College Rankings
College Rankings play an important role in the college where students choose to apply. Because of the incredible importance of these rankings, the Harriton Banner has decided to produce an exhaustive report on the best colleges in the country. For your benefit we will not judge these best schools by location or price, but by more useful criteria.
Napkin to student ratio
MIT
This college recently ordered a new stock of napkins and is fully equipped to handle all your sanitary needs. You won’t have to worry about not being able to wipe the honey off your ears if you attend this prestigious University.
Amount of Professors who don’t floss their teeth regularly
Johns-Hopkins
You can expect to see a lot of plaque build up inside the mouths of the professors at this University. Don’t attend if you consider dental hygiene a must.
Distance from the nearest Alpaca
Marist College
This school is located just 4.3 miles away from an internationally renowned farm that houses some of the best alpacas in the nation. Consider attending this school if you plan to focus on feeding alpacas in your time off.
Best College for Hat Design
Carnegie Mellon University
This University recently opened a school dedicated to fedora engineering. We recommend this school if you plan to have a career in the burgeoning field of headwear creation.
Roundest Public University Architecture
University of Wyoming at Casper City
Can’t stand the thought of spending another four years around harsh, unforgiving, edges? Then the University of Wyoming at Casper City is the place for you. Inspired by the “Snowman method of architecture,” this ovular institution provides students with all of the opportunities that an aspiring circle enthusiast needs. If you really hate corners, you might want to consider applying to the Honors College at UWY at CC; there is no building for it. But don’t expect an easy “A” if you come to this institution, the students at this school are determined to cut no corners.
Best Astrology Program
Cornell University School of Hotel Management
Don’t let the name fool you, this University has nothing to do with “Hotels,” “Management,” or “school.” This school is actually devoted to the study of the stars.
Most frequent use of the term “No worries, bro”
Seton Hall University
In a recent report, the Department of Homeland Security stated that Seton Hall is currently dangerously overpopulated with hipsters who say, “No worries, bro” and then toss you a hacky-sack.
Most glue consumed by students
Providence College
If you are crazy about the delectable flavor of gorilla glue, then Providence College is the place for you!
Lowest LMSD Acceptance Rate
Polk County Community College, Iowa
This college has, to date, refused to accept a single student in the Lower Merion School District.
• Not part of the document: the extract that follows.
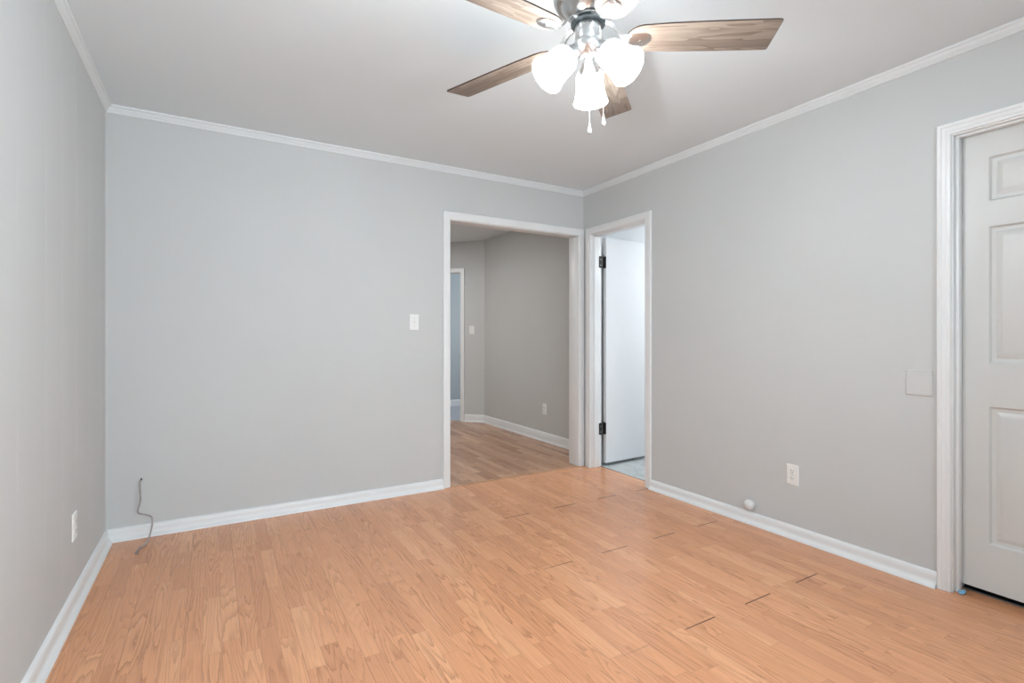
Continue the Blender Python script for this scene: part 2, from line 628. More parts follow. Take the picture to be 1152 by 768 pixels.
# diagonal hall wall with its door
P0 = Vector((HX, 2.47, 0))
UD = Vector((-math.sqrt(0.5), math.sqrt(0.5), 0))
ND = Vector((-math.sqrt(0.5), -math.sqrt(0.5), 0))      # towards the hall
DG = frame(P0, UD, ND)
s0, s1, HZ = 0.345, 1.105, 2.015
b = MB()
b.box(-0.03, s0 - 0.016, -0.10, 0, -0.1, H, mat=DG)
b.box(s0 - 0.016, s1 + 0.016, -0.10, 0, HZ + 0.016, H, mat=DG)
b.box(s1 + 0.016, 2.6, -0.10, 0, -0.1, H, mat=DG)
struct(b.build('wall_hall_far', M['hallwall'], smooth=0))
b = MB()
b.box(-2.1, -1.98, TH, 4.3, -0.1, H)
struct(b.build('wall_hall_left', M['hallwall'], smooth=0))
b = MB()
b.box(-2.1, 2.5, 4.2, 4.32, -0.1, H)
struct(b.build('wall_bedroom_far', M['bluewall'], smooth=0))
b = MB()
b.box(0.36, 2.5, 2.47, 2.57, -0.1, H)
struct(b.build('wall_bedroom_near', M['bluewall'], smooth=0))
b = MB()
b.box(2.4, 2.5, 2.57, 4.2, -0.1, H)
struct(b.build('wall_bedroom_right', M['bluewall'], smooth=0))
b = MB()
q0, q1 = DG @ Vector((0.0, -0.05, 0)), DG @ Vector((2.45, -0.05, 0))
b.prism([(q0.x, q0.y), (2.45, 2.52), (2.45, 4.25), (q1.x, 4.25), (q1.x, q1.y)], -0.05, 0.003)
struct(b.build('floor_bedroom', M['carpet'], smooth=0))
b = MB()
b.box(0.12, 2.4, 0.0, 0.12, -0.1, H)
struct(b.build('wall_bathroom_far', M['bath'], smooth=0))
b = MB()
b.box(2.3, 2.4, -1.9, 0.0, -0.1, H)
struct(b.build('wall_bathroom_right', M['bath'], smooth=0))
b = MB()
b.box(0.12, 2.4, -1.9, -1.8, -0.1, H)
struct(b.build('wall_bathroom_near', M['bath'], smooth=0))
b = MB()
b.box(0.1055, 2.35, -1.85, 0.0, -0.1, -0.002)
struct(b.build('floor_bathroom', M['tile'], smooth=0))
# unseen box added behind the panelled door; blocks light, dark-coloured for the gap's shade
b = MB()
b.box(0.105, 1.0, -3.6, -2.4, -0.1, -0.004)
b.box(0.95, 1.0, -3.6, -2.4, -0.004, H)
b.box(0.12, 0.95, -3.6, -3.55, -0.004, H)
b.box(0.12, 0.95, -2.45, -2.4, -0.004, H)
struct(b.build('dark_backing_box', M['dark'], smooth=0))

# ------------------------------------------------------------------ mouldings
BASE = [(0, 0), (0.037, 0), (0.036, 0.006), (0.030, 0.013), (0.022, 0.019), (0.0175, 0.025), (0.0165, 0.034), (0.016, 0.046), (0.015, 0.054),
        (0.012, 0.061), (0.007, 0.067), (0.0, 0.069)]
CROWN = [(0, -0.044), (0.006, -0.044), (0.0085, -0.041), (0.009, -0.037), (0.0065, -0.034), (0.009, -0.031), (0.012, -0.0285), (0.0115, -0.0255), (0.015, -0.0225),
         (0.017, -0.017), (0.021, -0.0125), (0.0265, -0.011), (0.0285, -0.008), (0.0285, 0.0), (0, 0.0)]

b = MB()
moulding(b, BASE, (-W, NEARY), (-W, 0), (1, 0), 1, 1)
struct(b.build('baseboard_left', M['trim']))
b = MB()
moulding(b, BASE, (-W, 0), (OX0 - 0.064, 0), (0, -1), 1, 0)
struct(b.build('baseboard_back', M['trim']))
b = MB()
moulding(b, BASE, (0, DY1 - 0.064), (0, BY0 + 0.056), (-1, 0))
moulding(b, BASE, (0, BY1 - 0.064), (0, NEARY), (-1, 0), 0, 1)
struct(b.build('baseboard_right', M['trim']))
b = MB()
moulding(b, BASE, (-W, NEARY), (0, NEARY), (0, 1), 1, 1)
struct(b.build('baseboard_near', M['trim']))
HBASE = [(0, 0), (0.022, 0), (0.020, 0.010), (0.014, 0.018), (0.013, 0.030), (0.0125, 0.085), (0.009, 0.094), (0.004, 0.099), (0, 0.10)]
b = MB()
moulding(b, HBASE, (HX, TH), (HX, 2.47), (-1, 0), 0, 0.41)
struct(b.build('baseboard_hall_right', M['trim']))
b = MB()
e = P0 + UD * (s0 - 0.066)
moulding(b, HBASE, (P0.x, P0.y), (e.x, e.y), (ND.x, ND.y), 0.41, 0)
struct(b.build('baseboard_hall_far', M['trim']))
b = MB()
moulding(b, HBASE, (-1.9, 4.2), (2.4, 4.2), (0, -1))
struct(b.build('baseboard_bedroom', M['trim']))

for nm, a0, a1, nn in (('trim_crown_left', (-W, NEARY), (-W, 0), (1, 0)), ('trim_crown_back', (-W, 0), (0, 0), (0, -1)),
                       ('trim_crown_right', (0, 0), (0, NEARY), (-1, 0)), ('trim_crown_near', (0, NEARY), (-W, NEARY), (0, 1))):
    b = MB()
    moulding(b, CROWN, a0, a1, nn, 1, 1, H)
    struct(b.build(nm, M['crown'], smooth=25))
# caulk bead in the back left corner
b = MB()
b.prism([(-W - 0.001, 0.001), (-W + 0.009, 0.001), (-W + 0.004, -0.004), (-W - 0.001, -0.010)], 0.066, H - 0.04)
struct(b.build('trim_corner_left', M['wall']))

FLAT = [(0, 0), (0, 0.012), (0.003, 0.0155), (0.008, 0.017), (0.048, 0.018), (0.055, 0.0165), (0.058, 0.012), (0.058, 0)]
COLO = [(0, 0), (0, 0.009), (0.003, 0.0115), (0.012, 0.0125), (0.014, 0.0125), (0.018, 0.0105), (0.023, 0.0135), (0.034, 0.0150), (0.038, 0.0135), (0.042, 0.0170),
        (0.052, 0.0190), (0.056, 0.0175), (0.0575, 0.013), (0.0575, 0)]
# wide opening
b = MB()
casing(b, FLAT, OX0 - 0.005, OX1 + 0.005, OZ + 0.005, frame((0, 0, 0), (1, 0, 0), (0, -1, 0)))
struct(b.build('trim_1', M['trim']))
b = MB()
b.box(OX0 - 0.016, OX0, 0, TH, 0, OZ, 0.0015)
b.box(OX1, OX1 + 0.016, 0, TH, 0, OZ, 0.0015)
b.box(OX0 - 0.016, OX1 + 0.016, 0, TH, OZ, OZ + 0.016, 0.0015)
struct(b.build('trim_2', M['trim']))
b = MB()
casing(b, FLAT, OX0 - 0.005, OX1 + 0.005, OZ + 0.005, frame((0, TH, 0), (1, 0, 0), (0, 1, 0)))
struct(b.build('trim_3', M['trim']))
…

When reached for a comment, their admissions office claimed that they only accept students within the Polk County lines, but the rumor is still circulating that they have some feud with our Guidance Department.
Least Gluten
Reed College
Are you an anti-Gluten zealot? You will love your time at the only school that has exiled the dreaded gluten from its boundaries.
Most aggressive Vegans
Hofstra University
Apply to this school if your soul is tightly bound to the plight of animals all around the world. Students at Hofstra famously do not eat any animal products, and they will make sure you know it. Take your meat-lover’s pizza somewhere besides this small liberal arts college in Long Island, New York.
Closest to Harriton
Harvey Mudd
Located a measly 2,668 miles away, you should attend this college if you dislike long commutes. If you attend this school you might just be able to walk to school and live at home with your parents. Google maps claims that it will take only 873 hours to walk there, but we expect that it’ll only take 872 hours if you hustle.
Fewest Chairs
Bacone College
Afraid that if you spend too much time sitting, you’ll end up being arrested by the Laziness police and fed to a three-headed kangaroo? Then this college has everything you’re looking for. In fact, they have an annual “Not Sitting Down Marathon.” The winner is the last man standing.
Tallest, Unclimbable Tree
Columbia College of Chicago
Located in Downtown Chicago, there are few trees at this art school. However, the one tree that they have beats all the rest. You know the gargantuan tree nestled amongst skyscrapers of the Chicago skyline? Yes, that’s the one! Referred to by natives as the Tree of Life, this tall, stellar example of arborage houses Columbia College of Chicago’s renowned film program.
Smallest Scavenger Hunt
West Chester University
Originally founded as a fatigued sophomore looking for his other striped sock, the weekly West Chester Scavenger Hunt is simply that. WCU Scavenger Hunt founder Brad Flowers invites the entire floor into his small, single person dorm room to help find his socks in what he aptly describes as “not a scavenger hunt.” Nobody but Brad has ever attended.
Most Selective School
Argalo University
This school, located in the South Side of downtown Des Moines, recently closed due to a potato-related catastrophe and also a complete lack of funding. Last year Charlie Applebottom accidentally applied and, perhaps because the school no longer exists, was rejected. This means that Argalo University has an acceptance rate of zero percent (0%), making it the most selective school in the nation.